Still, even though I like Evans and Casspi, I would have preferred Rubio and Blair for Sac. In any event, 10 years after White Chocolate hit Sacto, it's time for some Spanish Chocolate. If Serge and Tyreke can get things going, this team has some serious late-night League Pass potential if nothing else, which can hopefully start to draw the league's best fans back to Arco.

- I think our other thoughts about the best value picks of the night are consistent with others: certainly DeJuan Blair for San Antonio at 37 and Lawson to Denver at 18. And I also like Jennings to Milwaukee at 10. Also liked Calathes to Dallas and Green to Cleveland down in the second round.

We thought that Portland and Houston really missed a golden opportunity to grab Blair for absolutely no risk at the top of the second round. But those are two of the savviest front offices around, and they certainly saw that the numbers favored Blair, so geez Louise, that guy's MRIs must be more disturbing to look at than the Abu Ghraib photos! There just doesn't seem like another good explanation.

- One comment on the Shaq-to-Cleveland trade is that it seems to have been made specifically to counter Orlando, and most of the analysis has focused on this angle, yet the irony is that this is a team that built itself to counter Boston last year - and did so quite well! Only problem, of course, is that they didn't play Boston in the end. Cue the sad trombone. It's hard to plan for one playoff opponent because often it just don't work out like that.

- One media note: due to the early start time on the West Coast, we watched the draft via DVR, a couple hours behind, so we couldn't follow along on the internet. The increasing disparity and disconnect between the amount of information available on television and the internet in all categories - news, entertainment, sports - is increasingly striking. I logged on after the Draft and it was like I had entered a different world. For example, there was no reporting on TV, unless I missed something, about what was ultimately the story of the night: the fact that Rubio and his family had made comments that he was cold to the idea of playing in Minnesota, and that his ultimate destination seemed highly uncertain by night's end.
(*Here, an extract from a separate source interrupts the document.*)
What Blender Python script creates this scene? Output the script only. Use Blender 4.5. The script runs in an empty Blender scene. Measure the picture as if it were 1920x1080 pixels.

- The most under-reported story of this Draft cycle - by a Blake Griffin-size margin over the rest of the field - has to be the one that Tom Ziller resurfaced on Fanhouse, about how Tyreke Evans' cousin was sentenced on Tuesday to 9-20 years in prison for a drive-by shooting murder in which Evans was the driver of the car. How on Earth did this one fly so far under the radar in the modern media climate?

- In our Jennings manifesto from earlier this month, we stated that we thought there were five potential stars in this draft class: Griffin, Rubio, Jennings, Evans and DeRozan, with the caveat that DeRozan's range seemed to stretch from Vince Carter to Gerald Green. For the record, we'd like to add Earl Clark and Terrence Williams into the mix to cover our tracks, even though they are probably longer shots along the lines of DeRozan.


At 3:40 PM, Anonymous AK Dave said...

I can't believe that the Big Ten produced only 1 first-rounder... and his name is "BJ"

It's a sad day for a once-proud conference.